News
[PSUs]| Wednesday 26th July 2006 |
The Bush Administration has set out places to privatise ICANN, the Internet Corporation for Assigned Names and Numbers. ICANN is responsible for managing and coordinating the Domain Name System (DNS) to ensure that every address is unique and that all users of the Internet can find all valid addresses. It also controls the administration of some top-level domains such as .com and .net although operations are outsourced to third parties such as VeriSign.
The Commerce Department scheduled the hearing to consider 'the progress of this transition' to the private sector, according to a statement. The hearing is a reaction by some industry groups who fear that premature privatisation will be a disaster for the Internet.

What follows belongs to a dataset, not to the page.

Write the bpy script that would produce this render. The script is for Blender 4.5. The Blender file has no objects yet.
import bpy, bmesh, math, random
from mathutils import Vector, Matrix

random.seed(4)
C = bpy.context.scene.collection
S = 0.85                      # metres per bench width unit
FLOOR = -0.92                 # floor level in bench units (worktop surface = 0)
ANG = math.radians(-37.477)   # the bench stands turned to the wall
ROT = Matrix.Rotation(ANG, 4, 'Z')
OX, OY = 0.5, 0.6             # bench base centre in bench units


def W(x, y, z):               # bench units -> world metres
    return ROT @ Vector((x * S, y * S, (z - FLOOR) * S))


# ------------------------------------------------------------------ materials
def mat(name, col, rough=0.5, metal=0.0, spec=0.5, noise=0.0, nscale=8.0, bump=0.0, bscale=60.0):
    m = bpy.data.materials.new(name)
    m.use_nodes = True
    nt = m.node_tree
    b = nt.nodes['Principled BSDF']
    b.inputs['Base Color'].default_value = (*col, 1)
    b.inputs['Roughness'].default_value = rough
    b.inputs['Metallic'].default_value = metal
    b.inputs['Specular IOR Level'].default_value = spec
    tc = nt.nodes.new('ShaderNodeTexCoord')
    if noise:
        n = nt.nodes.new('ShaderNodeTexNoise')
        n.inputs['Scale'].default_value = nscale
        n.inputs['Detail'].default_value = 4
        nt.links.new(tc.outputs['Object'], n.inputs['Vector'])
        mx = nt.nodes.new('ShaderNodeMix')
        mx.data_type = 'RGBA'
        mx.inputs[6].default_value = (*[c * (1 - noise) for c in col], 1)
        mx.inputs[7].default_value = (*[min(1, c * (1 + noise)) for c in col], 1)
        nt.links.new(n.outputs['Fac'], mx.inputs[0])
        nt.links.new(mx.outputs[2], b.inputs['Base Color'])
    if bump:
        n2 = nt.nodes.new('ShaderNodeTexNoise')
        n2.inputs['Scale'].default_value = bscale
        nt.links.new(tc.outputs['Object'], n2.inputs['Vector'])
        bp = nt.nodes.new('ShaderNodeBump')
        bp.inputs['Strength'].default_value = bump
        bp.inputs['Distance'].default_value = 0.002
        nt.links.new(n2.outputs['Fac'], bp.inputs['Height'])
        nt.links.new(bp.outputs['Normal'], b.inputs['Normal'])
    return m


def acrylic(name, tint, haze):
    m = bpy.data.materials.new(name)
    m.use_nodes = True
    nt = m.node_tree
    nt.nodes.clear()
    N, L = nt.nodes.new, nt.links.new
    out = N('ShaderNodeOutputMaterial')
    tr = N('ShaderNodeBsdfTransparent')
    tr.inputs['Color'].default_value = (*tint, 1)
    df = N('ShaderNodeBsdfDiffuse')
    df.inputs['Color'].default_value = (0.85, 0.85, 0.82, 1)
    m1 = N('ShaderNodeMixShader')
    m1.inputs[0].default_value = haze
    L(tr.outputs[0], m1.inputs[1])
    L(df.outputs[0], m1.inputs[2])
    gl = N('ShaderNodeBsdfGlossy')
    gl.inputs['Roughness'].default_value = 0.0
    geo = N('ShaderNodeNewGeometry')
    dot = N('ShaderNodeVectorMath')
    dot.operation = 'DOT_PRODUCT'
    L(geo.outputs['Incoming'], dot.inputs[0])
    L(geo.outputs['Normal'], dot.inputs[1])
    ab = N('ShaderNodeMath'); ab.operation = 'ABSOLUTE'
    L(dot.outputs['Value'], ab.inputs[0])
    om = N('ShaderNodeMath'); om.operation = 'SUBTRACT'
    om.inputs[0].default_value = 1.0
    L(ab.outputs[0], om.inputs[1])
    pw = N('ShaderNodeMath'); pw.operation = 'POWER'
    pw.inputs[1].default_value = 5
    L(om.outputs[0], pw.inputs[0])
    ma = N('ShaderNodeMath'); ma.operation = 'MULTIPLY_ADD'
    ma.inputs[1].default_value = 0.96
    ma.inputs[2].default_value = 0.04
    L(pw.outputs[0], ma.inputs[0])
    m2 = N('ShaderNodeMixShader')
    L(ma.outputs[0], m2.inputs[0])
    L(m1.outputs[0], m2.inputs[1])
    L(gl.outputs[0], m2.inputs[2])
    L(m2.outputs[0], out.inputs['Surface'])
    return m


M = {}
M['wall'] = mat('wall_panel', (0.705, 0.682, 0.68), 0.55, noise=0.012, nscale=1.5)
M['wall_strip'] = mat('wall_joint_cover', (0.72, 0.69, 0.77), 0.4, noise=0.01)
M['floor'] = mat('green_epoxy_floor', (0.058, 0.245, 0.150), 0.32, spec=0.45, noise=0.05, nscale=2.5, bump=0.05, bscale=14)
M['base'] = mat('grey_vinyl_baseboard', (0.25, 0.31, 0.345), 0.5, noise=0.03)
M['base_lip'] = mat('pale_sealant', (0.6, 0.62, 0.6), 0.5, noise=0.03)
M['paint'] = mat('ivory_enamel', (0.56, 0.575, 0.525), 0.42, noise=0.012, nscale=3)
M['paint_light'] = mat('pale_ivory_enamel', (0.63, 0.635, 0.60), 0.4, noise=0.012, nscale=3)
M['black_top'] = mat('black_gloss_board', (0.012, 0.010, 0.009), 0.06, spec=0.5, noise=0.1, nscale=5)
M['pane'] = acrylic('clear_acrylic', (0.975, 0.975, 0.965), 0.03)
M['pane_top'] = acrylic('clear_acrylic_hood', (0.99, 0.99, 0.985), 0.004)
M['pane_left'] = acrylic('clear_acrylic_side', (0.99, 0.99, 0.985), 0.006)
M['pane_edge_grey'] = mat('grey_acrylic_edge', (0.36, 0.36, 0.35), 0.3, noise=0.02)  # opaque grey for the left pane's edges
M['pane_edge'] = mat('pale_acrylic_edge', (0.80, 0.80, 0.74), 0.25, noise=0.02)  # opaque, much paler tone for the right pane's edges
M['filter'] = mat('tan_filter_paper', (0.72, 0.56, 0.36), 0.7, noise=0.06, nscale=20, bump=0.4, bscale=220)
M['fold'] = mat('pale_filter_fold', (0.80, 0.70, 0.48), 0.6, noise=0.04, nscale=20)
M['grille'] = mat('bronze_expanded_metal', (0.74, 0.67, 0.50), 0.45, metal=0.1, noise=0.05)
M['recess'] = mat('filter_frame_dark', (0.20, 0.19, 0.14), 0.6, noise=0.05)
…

They say that ICANN needs to be fully prepared, truly independent and able to resist pressure from special interests both at home and abroad.
Currently, ICANN is a non-profit organisation that is nominally under the control of the Commerce Department although the agency has always claimed a 'hands off' approach to Internet governance.
Nevertheless, ICANN has come under fierce criticism from various non-US bodies that have claimed it is too much under the control of the US Government - something the US denies. Last May, ICANN voted down the creation of an .xxx top level domain, which was thought to be due to political pressure from the religious right and was fiercely criticised by the European Commission among others.
At the end other end of the scale, countries like Saudi Arabia and China have claimed that ICANN does not take account of any culture other than that of western liberalism and have demanded that control of ICANN be handed over to a UN body.